Жонглируя словами, Робеспьер защищал «великое дело народа», но в то же время, по словам монтаньяра Мерлена из Тионвиля, «не внес ни единой строки в сорок томов законов». Когда зимой 1789/90 года волнения в деревнях вспыхнули с новой силой и многие депутаты стали требовать принятия жестких мер по отношению к поджигателям, Робеспьер выступил против каких-либо мер вовсе, ибо «народ скоро сам вернется под сень законов». «Не будем следовать ропоту тех, кто предпочитает свободное рабство свободе, обретенной ценою некоторых жертв, и кто непрестанно указывает нам на пламя нескольких горящих замков». «Применение военной силы против людей есть преступление, когда оно не является абсолютно необходимым... Национальное собрание, если оно не хочет нанести ущерба народному делу... должно приказать, чтобы муниципалитеты использовали все средства примирения, увещевания и разъяснения, прежде чем допустить применение военной силы...» С одной стороны, нельзя применять оружие против «граждан, обвиняемых в поджоге замков», а с другой — вроде как можно — после увещевания... И кто определит «абсолютную необходимость»? Впрочем, главные для трибун Собрания слова «Не клевещите на народ!» звучали как приказ. Робеспьер буквально обожествлял народ, и люди, растроганные, внимали его словам.

Робеспьер выступал, спорил, предлагал: ратовал за равноправие цветных свободных людей в колониях, за безграничную свободу «часового свободы» — прессы, за реформу системы правосудия и армии, где все чаще происходили конфликты между солдатами и офицерами-аристократами; предложил начертать на триколоре национальных гвардейцев «Свобода, равенство, братство». Три слова, постоянно витавшие в воздухе, а теперь поставленные друг за другом, внезапно обрели ритм и новое, поистине мистическое значение. Отныне они — девиз революции.
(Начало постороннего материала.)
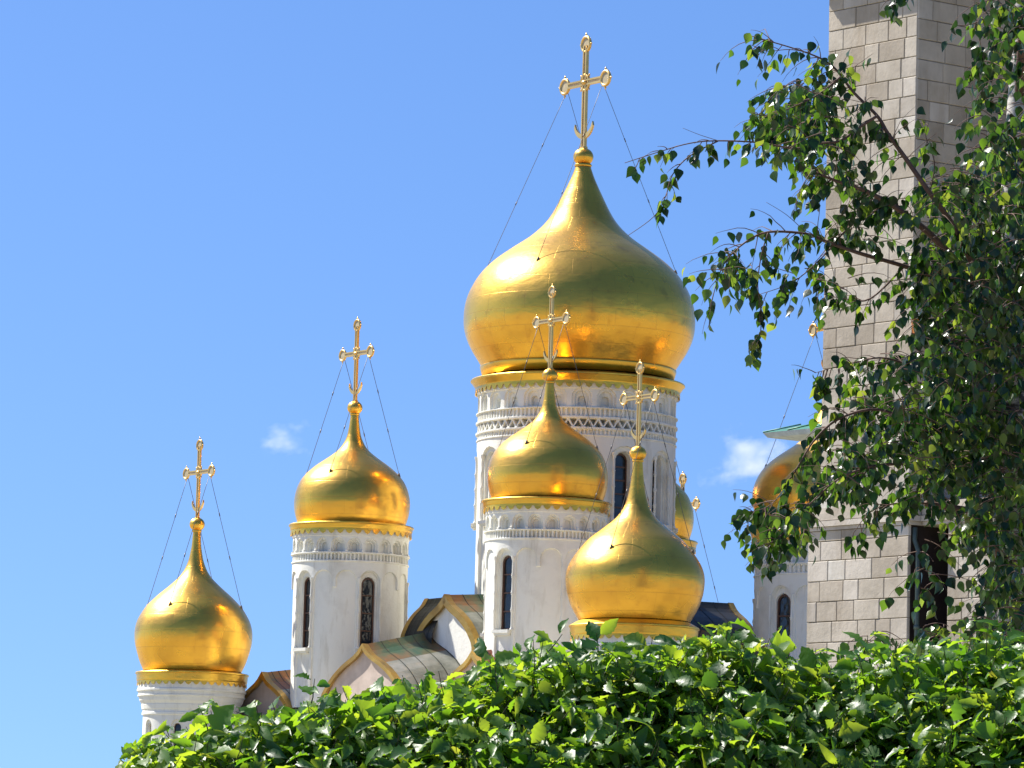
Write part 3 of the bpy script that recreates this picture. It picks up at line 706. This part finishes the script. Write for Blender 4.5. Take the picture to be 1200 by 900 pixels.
lant = empty('wall_lantern', at(1075, 378, 94.6)); tag(lant, 'small orange copper lantern under a grey cap on the stone tower', 'lantern')
lb = MB(); lb.lathe([(.03, -.30), (.10, -.26), (.085, -.2), (.12, .0), (.12, .06)], 8, smooth=False, capb=True, capt=True)
for q in range(4): lb.tube([(0.115 * math.sin(q * 1.571), -.115 * math.cos(q * 1.571), .05), (0.085 * math.sin(q * 1.571), -.085 * math.cos(q * 1.571), -.22)], .012, 5)
lb.build('lantern_body', COPPER, lant)
lc_ = MB(); lc_.lathe([(.19, .06), (.20, .09), (.08, .17), (.01, .2)], 8, smooth=False, capb=True); lc_.build('lantern_cap', SOFFIT, lant)
lr = MB(); lr.tube([(0, 0, .16), (.05, .15, .24), (.12, .42, .2)], .02, 6); lr.build('bracket', PIPE, lant)

# ------------------------------------------------------------------ foliage
rng = np.random.default_rng(11)
def leaf_template(outline, fold, curl):
    """outline: [(t along, half width)], returns verts (x across, y along, z up) and quads/tris"""
    V = []; Fc = []; n = len(outline)
    for t, w in outline:
        zc_ = -curl * t * t
        V += [(-w, t, zc_ + fold * w), (0, t, zc_), (w, t, zc_ + fold * w)]
    for i in range(n - 1):
        Fc += [(3 * i, 3 * i + 1, 3 * i + 4, 3 * i + 3), (3 * i + 1, 3 * i + 2, 3 * i + 5, 3 * i + 4)]
    return np.array(V), np.array(Fc)
BIRCH_T = leaf_template([(0, .02), (.10, .22), (.25, .36), (.42, .36), (.60, .26), (.78, .13), (.92, .04), (1, .004)], .22, .18)
HEDGE_T = [leaf_template([(0, .02), (.10, .12), (.2, .24), (.28, .25), (.36, .32), (.46, .29), (.54, .33), (.64, .25), (.74, .23), (.84, .12), (.93, .06), (1, .005)], .35, .25),
           leaf_template([(0, .02), (.10, .20), (.20, .36), (.30, .30), (.36, .24), (.46, .42), (.54, .46), (.60, .30), (.68, .24), (.78, .20), (.90, .08), (1, .005)], .30, .32),
           leaf_template([(0, .02), (.15, .10), (.30, .19), (.38, .18), (.50, .22), (.62, .18), (.75, .15), (.88, .07), (1, .005)], .5, .5)]
for tv_, _f in HEDGE_T:                                # crinkle: veins raise and lower the blade edge
    tv_[0::3, 2] += .05 * np.sin(np.arange(len(tv_) // 3) * 2.6); tv_[2::3, 2] += .05 * np.cos(np.arange(len(tv_) // 3) * 2.9)
def build_leaves(name, L, tmpl, material, parent):
    """L: list of (pos, direction(tip), normal hint, length, template index) -> one mesh"""
    Vs, Qs, off = [], [], 0
    for ti, (tv, tf) in enumerate(tmpl):
        S_ = [l for l in L if l[4] == ti]
        if not S_: continue
        P = np.array([l[0] for l in S_]); D = np.array([l[1] for l in S_]); N = np.array([l[2] for l in S_]); ln = np.array([l[3] for l in S_])
        D /= np.linalg.norm(D, axis=1, keepdims=True)
        N = N - D * (N * D).sum(1, keepdims=True); N /= np.linalg.norm(N, axis=1, keepdims=True) + 1e-9
        Xa = np.cross(D, N)
        cl = rng.uniform(.4, 1.8, (len(S_), 1)); wd = rng.uniform(.85, 1.15, (len(S_), 1))
        V = P[:, None] + ln[:, None, None] * (Xa[:, None] * (tv[None, :, 0:1] * wd[:, None]) + D[:, None] * tv[None, :, 1:2] + N[:, None] * (tv[None, :, 2:3] * cl[:, None]))
        nv = len(tv); Q = tf[None] + (np.arange(len(S_)) * nv)[:, None, None] + off
        Vs.append(V.reshape(-1, 3)); Qs.append(Q.reshape(-1, 4)); off += len(S_) * nv
    return np_mesh(name, np.concatenate(Vs), np.concatenate(Qs), [material], parent, True)
def rnd_unit(): 
    v = rng.normal(size=3); return v / np.linalg.norm(v)

# ---- birch
birch = empty('birch_tree', (at(1185, 700, 19.8).x, 19.8, 0))
tag(birch, 'birch tree with drooping leafy branches hanging in front of the stone tower', 'tree')
BO = np.array(birch.location)
BL = []; twigs = MB()
def P3(x, y, Y): return np.array(at(x, y, Y)) - BO
def leafy_twig(p, d, length, n, droop, r=.0022, lsz=(.034, .056), pend=.75):
    """a thin hanging twig with alternate leaves"""
    pts = [p.copy()]; d = d / np.linalg.norm(d); step = length / 6
    for i in range(6):
        d = d + np.array([0, 0, -droop]) + rng.normal(size=3) * .10; d /= np.linalg.norm(d); pts.append(pts[-1] + d * step)
    twigs.tube(pts, [r * (1 - .12 * i) for i in range(7)], 4, cap=False)
    for i in range(n):
        t = (i + rng.uniform(.3, 1)) / n * 6; k = min(int(t), 5); q = pts[k] + (pts[k + 1] - pts[k]) * (t - k)
        sd = rnd_unit(); sd[2] *= .3
        tip = sd * rng.uniform(.3, .75) + np.array([0, 0, -pend]) + d * .25
        st = q + tip / np.linalg.norm(tip) * rng.uniform(.008, .02)
        nrm = rnd_unit() * .9 + np.array([0, -.35, .5])
        BL.append((st, tip, nrm, rng.uniform(*lsz), 0))
def branch(pts, r0, r1, Y, dens, tl=(.10, .22), sub=14, leafn=(3, 6), droop=.14, start=0.0, yj=.12):
    """pts: photo pixels (+ optional depth) ; dens = twigs per branch"""
    Q = [P3(p[0], p[1], p[2] if len(p) > 2 else Y) for p in pts]
    # resample smoothly
    out = []
    for i in range(len(Q) - 1):
        a, b2, c2, d2 = Q[max(i - 1, 0)], Q[i], Q[i + 1], Q[min(i + 2, len(Q) - 1)]
        for t in np.linspace(0, 1, 5, endpoint=False):
            out.append(0.5 * ((2 * b2) + (-a + c2) * t + (2 * a - 5 * b2 + 4 * c2 - d2) * t * t + (-a + 3 * b2 - 3 * c2 + d2) * t ** 3))
    out.append(Q[-1]); n = len(out)
    twigs.tube(out, [r0 + (r1 - r0) * i / (n - 1) for i in range(n)], 7)
    for _ in range(int(dens * .92)):
        t = rng.uniform(start, 1) * (n - 1); k = min(int(t), n - 2); q = out[k] + (out[k + 1] - out[k]) * (t - k)
        ax = out[k + 1] - out[k]; ax /= np.linalg.norm(ax)
        d = rnd_unit(); d = d - ax * d.dot(ax) * .6 + ax * .5; d[2] -= .15
        leafy_twig(q, d, rng.uniform(*tl), rng.integers(*leafn), droop)
    return out
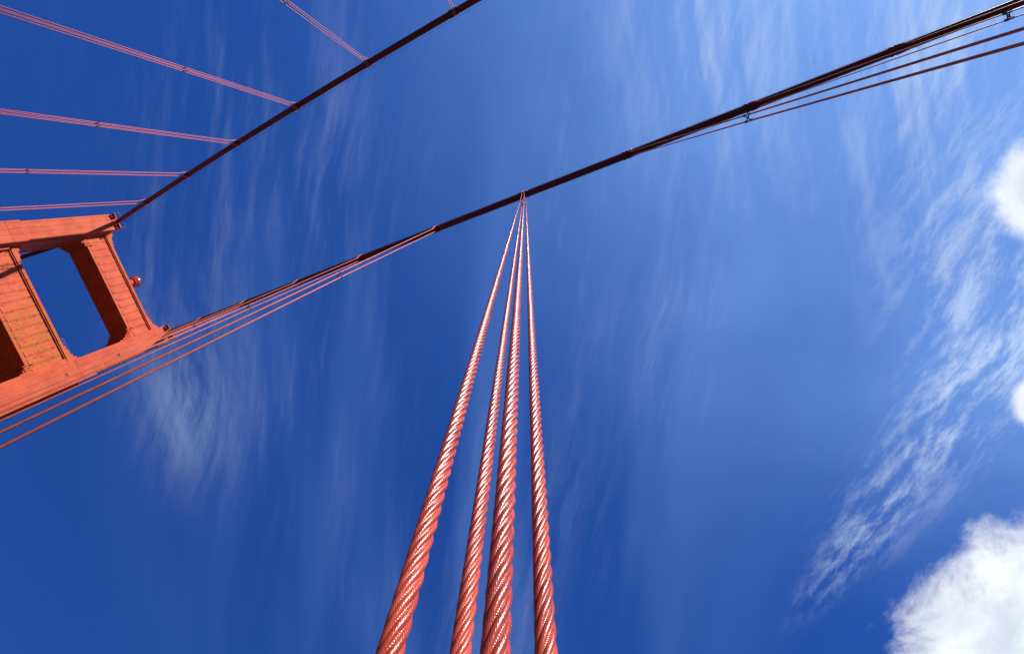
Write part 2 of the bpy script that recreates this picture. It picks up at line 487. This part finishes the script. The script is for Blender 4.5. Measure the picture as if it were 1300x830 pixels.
w = bpy.data.worlds.new('World'); scene.world = w; w.use_nodes = True
n = N(w.node_tree); w.node_tree.nodes.clear()
out = n.new('ShaderNodeOutputWorld'); bg = n.new('ShaderNodeBackground'); n.l.new(bg.outputs[0], out.inputs[0])
bg.inputs['Strength'].default_value = .064
sky = n.new('ShaderNodeTexSky'); sky.sky_type = 'NISHITA'; sky.sun_disc = False
sky.sun_elevation = el; sky.sun_rotation = az % (2 * PI)
sky.altitude = 80; sky.air_density = 1.; sky.dust_density = .2; sky.ozone_density = 3.
hs = n.new('ShaderNodeHueSaturation'); hs.inputs['Saturation'].default_value = 1.22; hs.inputs['Value'].default_value = 1.; hs.inputs['Hue'].default_value = .512
n.l.new(sky.outputs[0], hs.inputs['Color'])
tint = n.new('ShaderNodeMix', data_type='RGBA', blend_type='MULTIPLY'); tint.inputs[0].default_value = 1
n.set(tint.inputs[6], hs.outputs[0]); tint.inputs[7].default_value = c4(.43, .80, 1.27)
base = tint.outputs[2]
dirv = n.new('ShaderNodeTexCoord').outputs['Generated']
sp = n.new('ShaderNodeSeparateXYZ'); n.set(sp.inputs[0], dirv)
zc = n.m('MAXIMUM', sp.outputs[2], .03)
cp = n.new('ShaderNodeCombineXYZ'); n.set(cp.inputs[0], n.m('DIVIDE', sp.outputs[0], zc)); n.set(cp.inputs[1], n.m('DIVIDE', sp.outputs[1], zc))
p = cp.outputs[0]                      # position in the cloud layer seen from below
def blob(c, ang, ra, rb, pw=1.):
    """soft ellipse in the cloud layer: ang = direction of the long axis"""
    q = mapping(n, p, loc=(c[0], c[1], 0), rot=(0, 0, ang), scale=(ra, rb, 1), ty='TEXTURE')
    return n.mapr(n.vm('LENGTH', q), 1., 0.)
def addm(a, b): return n.m('ADD', a, b)
def mulm(a, b): return n.m('MULTIPLY', a, b)
warp = n.new('ShaderNodeTexNoise'); n.set(warp.inputs['Vector'], p); warp.inputs['Scale'].default_value = 2.2; warp.inputs['Detail'].default_value = 3
wv = n.vm('MULTIPLY', n.vm('SUBTRACT', warp.outputs['Color'], (.5, .5, .5)), (.10, .10, 0))
pw = n.vm('ADD', p, wv)
A1 = math.atan2(-.85, .42); A2 = math.atan2(-.233, .32); A0 = math.atan2(-1, .12)
def streak(ang, along, across, detail=7, rough=.62, w_=0., vec=pw):
    q = mapping(n, vec, rot=(0, 0, ang), scale=(1 / along, 1 / across, 1), ty='TEXTURE') if False else mapping(n, vec, rot=(0, 0, ang), scale=(along, across, 1), ty='TEXTURE')
    return n.noise(q, 1., detail, rough, .08, w=w_)
s_main = streak(A1, .55, .075, w_=1.3)
s_fine = streak(A1 + .12, .22, .022, 6, .65, w_=5.1)
s_up = streak(A0, .40, .045, 7, .62, w_=7.7)
s_rt = streak(A2, .15, .050, 10, .72, w_=2.2)
patch = n.noise(p, 3.2, 4, .55, w=4.)
cir = mulm(n.mapr(addm(mulm(s_main, .6), mulm(s_fine, .4)), .46, .74), n.mapr(patch, .35, .65, .25, 1.))
upr = mulm(n.mapr(addm(mulm(s_up, .7), mulm(s_fine, .3)), .43, .72), 1.)
def total(items):
    r = None
    for it in items: r = it if r is None else addm(r, it)
    return r
m_top = total([mulm(blob((-.34, .12), A0, .40, .24), .52), mulm(blob((-.60, -.06), A1, .45, .22), .62)])
m_mid = total([mulm(blob((-.05, -.05), A1, .40, .16), .40), mulm(blob((.50, -.32), A1, .5, .22), .16), mulm(blob((-.15, -.25), A1, .35, .12), .30),
               mulm(blob((.35, .25), A1, .6, .4), .22), mulm(blob((.25, -.55), A1, .45, .25), .22)])
m_left = total([mulm(blob((.64, -.10), A0 + .2, .28, .16), .19), mulm(blob((.66, -.14), A0 + .1, .14, .07), .12)])
cirrus = total([mulm(upr, m_top), mulm(cir, m_mid), mulm(n.mapr(addm(mulm(s_up, .5), mulm(s_fine, .5)), .36, .68), m_left)])
rt = mulm(n.mapr(s_rt, .44, .66), total([mulm(blob((-.46, -.60), A2, .38, .13), .56), mulm(blob((-.64, -.45), A2, .32, .22), .52), mulm(blob((-.28, -.74), A2, .22, .06), .42), mulm(blob((-.60, -.24), A1, .42, .18), .42)]))
veil = total([mulm(blob((-.76, .12), A0, 1.15, 1.12), .90), mulm(blob((-.70, -.5), A2, .6, .40), .35)])
veil = mulm(veil, n.mapr(patch, .25, .75, .7, 1.12))
bands = mulm(n.mapr(n.noise(mapping(n, p, rot=(0, 0, A1), scale=(.9, .12, 1), ty='TEXTURE'), 1., 2, .4, w=3.3), .42, .68), blob((.25, -.45), A1, .9, .75))
veil = addm(veil, mulm(bands, .18))
cl = n.m('MINIMUM', total([cirrus, rt]), .9)
base = n.mixc(veil, base, c4(2.3, 4.4, 9.2))
WHITE = c4(6.0, 7.3, 9.6)
colr = n.mixc(cl, base, WHITE)
# cumulus
cn = n.noise(p, 7.5, 11, .66, .5, w=2.); cn2 = n.noise(p, 3.0, 5, .5, 0, w=6.)
cum = total([mulm(blob((-.75, -.292), .2, .22, .15), 1.25), mulm(blob((-.63, -.61), .5, .10, .075), 1.3), mulm(blob((-.58, -1.06), -.22, .54, .46), 1.4)])
dens = n.m('ADD', cum, mulm(n.m('SUBTRACT', addm(mulm(cn, .75), mulm(cn2, .25)), .5), 1.5))
cm = mulm(n.mapr(dens, .34, .80), n.mapr(cum, .02, .16))
shade = n.mapr(n.noise(n.vm('ADD', p, (.02, -.03, 0)), 6., 6, .6, .2, w=2.), .38, .62, 0, 1)
ccol = n.mixc(mulm(shade, n.mapr(dens, .5, .95)), c4(9.3, 9.6, 10.0), c4(6.3, 7.0, 8.4))
colr = n.mixc(cm, colr, ccol)
n.set(bg.inputs['Color'], colr)

# ------------------------------------------------------------------ camera
cam = bpy.data.cameras.new('camera'); co_ = link(bpy.data.objects.new('camera', cam)); scene.camera = co_
right = Vector((-0.9306614482856255, -0.36483114135149497, 0.027703916240625272))
up = Vector((-0.35571862850007974, 0.9199357094661672, 0.1648713067425677))
fwd = Vector((0.08563600885681427, -0.14358457002458533, 0.98592593293712))
co_.matrix_world = Matrix(((right.x, up.x, -fwd.x, 0), (right.y, up.y, -fwd.y, 0), (right.z, up.z, -fwd.z, 0), (0, 0, 0, 1)))
cam.sensor_width = 36; cam.sensor_fit = 'HORIZONTAL'; cam.lens = 829.7 / 1300 * 36
cam.shift_y = -44.5 / 1300
cam.clip_start = .05; cam.clip_end = 20000
scene.view_settings.view_transform = 'Standard'; scene.view_settings.look = 'None'
scene.view_settings.exposure = .75; scene.view_settings.gamma = 1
По убеждению историка А. Олара, Робеспьер времен Учредительного собрания — это человек будущего, ибо он один, или почти один, понял, что революция только начинается, и тех, кто выдвинулся на первом ее этапе, она в скором времени сметет со своего пути. И с этих пор, по словам Мишле, Робеспьер стал тем самым камнем преткновения, о который спотыкались все принимаемые Собранием решения, ибо он всегда говорил «нет», когда другие говорили «да». Тот редкий случай, когда Робеспьер вместе со всеми сказал «да», было принятие печально известного закона Ле Шапелье, запрещавшего объединения рабочих, коллективные требования повышения оплаты труда, забастовки и прочие виды «сговора» рабочих. То есть законодательства исключительно антинародного и вполне конкретного, поставившего преграду (почти на 75 лет) на пути улучшений условий жизни для неуклонно увеличивавшегося класса рабочих, иначе говоря, малоимущих бедняков, «пассивных» граждан. Робеспьер заботился о политических правах народа; вопросы о хлебе насущном никогда не касались его лично и в его умозрительных конструкциях присутствовали априорно. Он выступал с трибуны Собрания и клуба, со страниц газет, но никогда непосредственно перед народом. Он не знал улицы, которая, мгновенно подхватив призыв к свободе и равенству, не могла столь же быстро избавиться от вековых привычек к насилию, унаследованных от старого порядка: на улице издавна казнили преступников и мятежников, сжигали еретиков и колдунов, вешали, пытали и колесовали, аристократы избивали лакеев, а подмастерья избивали кошек...

Когда в Собрании начались прения по вопросу — сохранить или нет смертную казнь в новом уголовном законодательстве, Робеспьер, поддержанный Дюпором и Петионом, без колебаний предложил вычеркнуть из «кодекса французов... кровавые законы, предписывающие юридические убийства». Ибо «смертная казнь по существу несправедлива... и гораздо больше способствует умножению преступлений, чем их предупреждению». «Лишь тот, чей вечный глаз проникает вглубь сердец, может налагать неотменяемые кары. Вы, законодатели, не можете взять на себя эту грозную задачу без того, чтобы на вас легла ответственность за всю ту невинную кровь, которая будет пролита мечом законов... счастье общества не связано со смертной казнью». Произнося эти слова, Робеспьер, возможно, был искренен; во всяком случае, никто не предполагал, что через несколько лет в стране начнется разгул узаконенного террора. Так когда же было брошено зерно, из которого вырастет закон 22 прериаля? Неужели летом 1789 года, когда Робеспьер оправдал убийство по «решению народа»?.. В результате дебатов Учредительное собрание постановило: «Смертная казнь будет заключаться в простом лишении жизни» посредством гильотины, «машины для казни», названной по имени ее изобретателя депутата доктора Жозефа Игнация Гильотена. Продукт рациональных технологий, обезличивавший преступников, сочли более гуманным, нежели топор палача.